Ya hemos visto cuánto escombro se armó con el asunto Tinelli: con el reconocimiento que se le otorgó por parte de la legislatura porteña en su carácter de personalidad destacada de la cultura. Hubo defensas y hubo repudios y hubo una impertérrita justificación del PRO (a mi entender, no la precisaba: basta con ver la jarana tarambanesca de cada festejo de elección para advertir su afinidad objetiva con cualquiera de las aperturas de Showmatch).
Me llama la atención que, en comparación, mucho menos se haya dicho (si es que se ha dicho algo) sobre un espectáculo musical igualmente inspirado por el PRO, y que lleva a varios artistas populares a presentarse, sinfonizados, en el escenario del Teatro Colón. Acaso porque no he sido nunca partidario de la felicidad por sí misma, o acaso porque tirar para arriba no ha sido nunca una consigna que me convoque o me guíe, de entre todos los artistas involucrados yo recuerdo puntualmente a dos: a Ramón Ortega, alias Palito, y a Miguel Mateos, Zas.
Este hecho cultural me resulta inverso, pero complementario, de aquel otro hecho cultural tan debatido. Porque Tinelli lo que hace por caso es bajar a Eleonora Cassano o a Hernán Piquín del escenario del Teatro Colón para someterlos al maltrato sádico de un sector de su jurado a menudo bastante escabroso, tanto más despectivo cuánto más ignorante, es decir, en resumen, para enchastrarlos en el lodo del entretenimiento de masas. Esto otro, por su parte, no consiste sino en recoger a Miguel Mateos del olvido (no todo olvido es injusto olvido) o a Palito Ortega de la desafinación (a la que le entregó poco menos que su vida) para subirlos en literal voluntad de ascenso al prestigiado mundo de la alta cultura.
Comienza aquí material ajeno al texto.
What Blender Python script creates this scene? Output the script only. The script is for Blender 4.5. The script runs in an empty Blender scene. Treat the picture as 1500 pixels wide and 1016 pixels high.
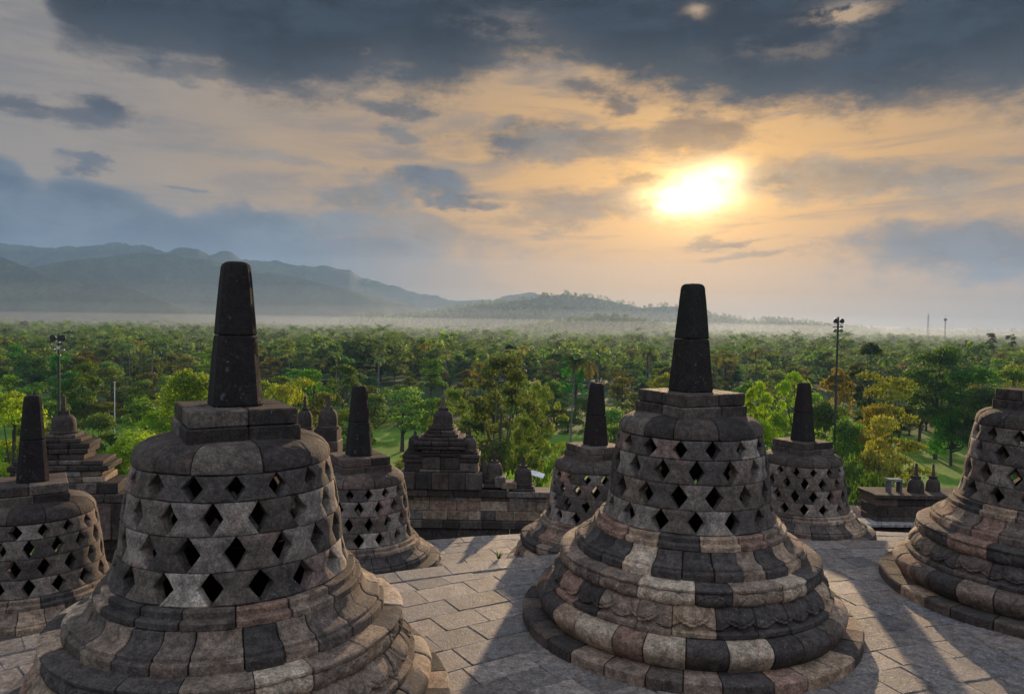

No es que haya que elegir, por supuesto, entre una cosa y la otra; pero el affaire Marcelo Tinelli me parece mucho menos afligente que la ocurrencia de sinfonizar, digamos, “La sonrisa de mamá”. Para el caso, la profanación plebeya de la televisión a gritos, aunque nos deprima, al menos sirve para recordarnos que no hay documento de cultura que no sea también un documento de barbarie. En cambio, el otro propósito, por lo que tiene de despropósito justamente, no hace sino ratificar lo más burdo de las jerarquizaciones culturales: lo alto de la cultura alta en su pura exterioridad, lo industrial de la industria cultural en su cara más endeble. Podemos, llegado el caso, entendernos con el mal gusto; pero es difícil cuando se pone así: pretendiendo ser de buen gusto. Puesto a refinarse, es decir a sinfonizarse, fracasa hasta en el mal gusto.